**What to produce**
Leave out the pictures and repeat the data exactly.
-- START Given material --
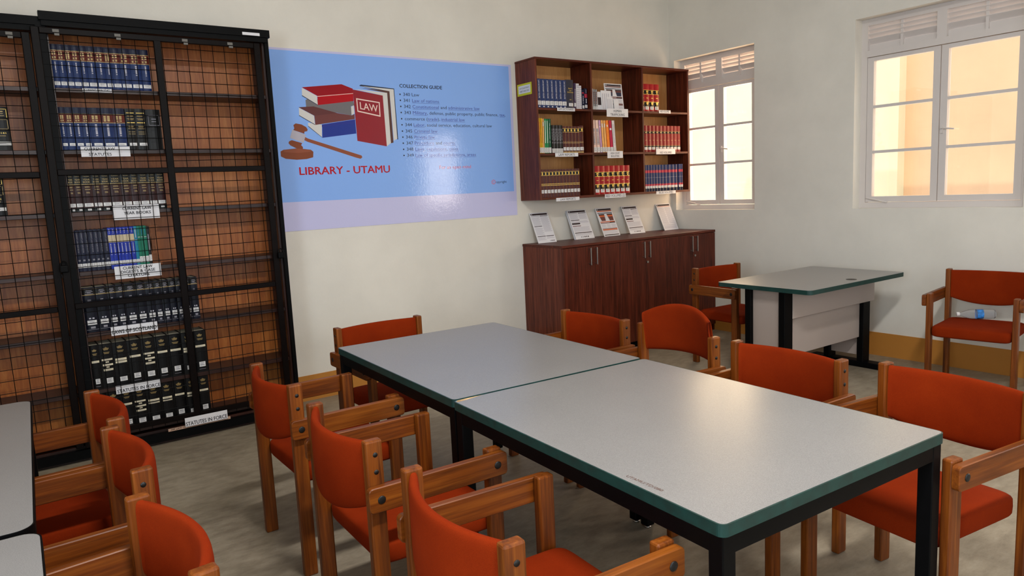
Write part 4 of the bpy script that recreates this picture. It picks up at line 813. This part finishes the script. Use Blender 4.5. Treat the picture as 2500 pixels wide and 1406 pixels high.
# desk by the window
dk = thing('small_desk', (-0.915, -2.172, 0), math.radians(-1.0), 'small grey-topped desk with a cable hole standing under the window', 'desk'); a, b = .605, .385
o = rrect(-a, a, -b, b, .035, 6); i_ = rrect(-a + .004, a - .004, -b + .004, b - .004, .031, 6)
MB().prism(i_, .721, .7505).build('desktop', LAM, dk); ring(MB(), o, i_, .720, .75).build('edge_band', EDGE, dk)
MB().lathe([(0, 0), (0, .034), (.001, .037), (.0018, .034), (.0018, 0)], (.035, -.292, .7503), (0, 0, 1), 24).build('cable_hole', HOLE, dk, True)
PANEL = plain('pale_panel', (172, 158, 150), 0.45, 0.5)
for sx in (-1, 1):
    x0, x1 = (-.545, -.45) if sx < 0 else (.455, .55)
    e = bpy.data.objects.new('end_frame', None); C.objects.link(e); e.parent = dk
    MB().bbox(x0, x1, -.15, -.10, .04, .72, .003, 1).build('upright', BLK, e); MB().bbox(x0, x1, .13, .18, .04, .72, .003, 1).build('upright', BLK, e)
    MB().box(x0 + .03, x0 + .05, -.10, .13, .09, .715).build('end_panel', PANEL, e)
    MB().bbox(x0, x1, -.28, .30, 0.0, .045, .006, 2).build('foot_bar', BLK, e)
MB().bbox(-.455, .62 - .02, -.155, -.135, .515, .718, .002, 1).build('apron_panel', PANEL, dk)
MB().bbox(-.448, .453, -.120, -.102, .24, .515, .002, 1).build('modesty_panel', PANEL, dk)

# ---------------------------------------------------------------- bottle on the chair by the window wall
bo = thing('water_bottle', (-0.243, -3.149, 0.4855), math.radians(-51), 'empty clear plastic bottle with a blue label lying on a chair seat', 'bottle')
MB().lathe([(0, 0), (0, .022), (.006, .031), (.012, .0325), (.13, .0325), (.135, .031), (.16, .0325), (.185, .028), (.212, .016), (.222, .0125), (.235, .0125), (.235, .0)][::-1] and [(0, 0), (0, .022), (.006, .031), (.012, .0325), (.14, .0325), (.165, .030), (.19, .022), (.212, .0135), (.235, .0125), (.235, 0)], (0, 0, 0), (-1, 0, 0), 28).build('bottle_body', PLAS, bo, True)
MB().lathe([(.078, .0329), (.118, .0329)], (0, 0, 0), (-1, 0, 0), 28).build('bottle_label', plain('blue_bottle_label', (50, 120, 200), .3, .5, 0, .35), bo, True)
MB().lathe([(.222, 0), (.222, .0155), (.238, .0155), (.24, .014), (.24, 0)], (0, 0, 0), (-1, 0, 0), 20).build('bottle_cap', STICK, bo, True)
-- END Given material --
**Completed exercise**
Write part 4 of the bpy script that recreates this picture. It picks up at line 813. This part finishes the script. Use Blender 4.5. Treat the picture as 2500 pixels wide and 1406 pixels high.
# desk by the window
dk = thing('small_desk', (-0.915, -2.172, 0), math.radians(-1.0), 'small grey-topped desk with a cable hole standing under the window', 'desk'); a, b = .605, .385
o = rrect(-a, a, -b, b, .035, 6); i_ = rrect(-a + .004, a - .004, -b + .004, b - .004, .031, 6)
MB().prism(i_, .721, .7505).build('desktop', LAM, dk); ring(MB(), o, i_, .720, .75).build('edge_band', EDGE, dk)
MB().lathe([(0, 0), (0, .034), (.001, .037), (.0018, .034), (.0018, 0)], (.035, -.292, .7503), (0, 0, 1), 24).build('cable_hole', HOLE, dk, True)
PANEL = plain('pale_panel', (172, 158, 150), 0.45, 0.5)
for sx in (-1, 1):
    x0, x1 = (-.545, -.45) if sx < 0 else (.455, .55)
    e = bpy.data.objects.new('end_frame', None); C.objects.link(e); e.parent = dk
    MB().bbox(x0, x1, -.15, -.10, .04, .72, .003, 1).build('upright', BLK, e); MB().bbox(x0, x1, .13, .18, .04, .72, .003, 1).build('upright', BLK, e)
    MB().box(x0 + .03, x0 + .05, -.10, .13, .09, .715).build('end_panel', PANEL, e)
    MB().bbox(x0, x1, -.28, .30, 0.0, .045, .006, 2).build('foot_bar', BLK, e)
MB().bbox(-.455, .62 - .02, -.155, -.135, .515, .718, .002, 1).build('apron_panel', PANEL, dk)
MB().bbox(-.448, .453, -.120, -.102, .24, .515, .002, 1).build('modesty_panel', PANEL, dk)

# ---------------------------------------------------------------- bottle on the chair by the window wall
bo = thing('water_bottle', (-0.243, -3.149, 0.4855), math.radians(-51), 'empty clear plastic bottle with a blue label lying on a chair seat', 'bottle')
MB().lathe([(0, 0), (0, .022), (.006, .031), (.012, .0325), (.13, .0325), (.135, .031), (.16, .0325), (.185, .028), (.212, .016), (.222, .0125), (.235, .0125), (.235, .0)][::-1] and [(0, 0), (0, .022), (.006, .031), (.012, .0325), (.14, .0325), (.165, .030), (.19, .022), (.212, .0135), (.235, .0125), (.235, 0)], (0, 0, 0), (-1, 0, 0), 28).build('bottle_body', PLAS, bo, True)
MB().lathe([(.078, .0329), (.118, .0329)], (0, 0, 0), (-1, 0, 0), 28).build('bottle_label', plain('blue_bottle_label', (50, 120, 200), .3, .5, 0, .35), bo, True)
MB().lathe([(.222, 0), (.222, .0155), (.238, .0155), (.24, .014), (.24, 0)], (0, 0, 0), (-1, 0, 0), 20).build('bottle_cap', STICK, bo, True)